Gregg Allman’s My Cross To Bear

I was given Gregg Allman’s book My Cross To Bear for Father’s Day and finished it a few days ago. I saw him interviewed on The Colbert Report and like a lot of Sixties rock stars he’s one hell of a character. Old rock stars aren’t like other people, they become caricatures of themselves, distilled down to their individual essence. It must be this uniqueness of personality and of the ability to express it that makes their music so appealing. If they were like everybody else they wouldn’t be stars.

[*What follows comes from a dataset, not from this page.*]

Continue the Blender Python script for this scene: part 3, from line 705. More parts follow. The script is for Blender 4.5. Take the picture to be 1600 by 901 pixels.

Gregg Allman has had quite a life with five children from five different women and five wives, not necessarily the same women as the baby mothers, and a liver transplant due to Hep C he blames on an early tattoo. Of course there is the drug and alcohol problems, the overdoses and the personal and professional hell those problems cause and a shocking number of suicides. His brother Duane and Allman Brother Band bassist Berry Oakley both died young from motorcycle accidents and their road manager killed a promoter who stiffed the band before he killed himself, much later in a skydiving “accident”.

He had some real tough times but when you stop and consider that the Allman Brothers Band never really became obsolete or passé and he always had a way to generate a living it becomes clear that almost all of the bad parts of his life were caused directly by his own decisions.

I guess if when I was in my early twenties I suddenly became rich, had beautiful women throwing themselves at me, traveled the country with my friends and had people giving me free dope all the time I would have developed a very strange sense of reality. Actually, except for the free and easy access of all those things, I kind of did have that reality, just not enough to write about. Obviously.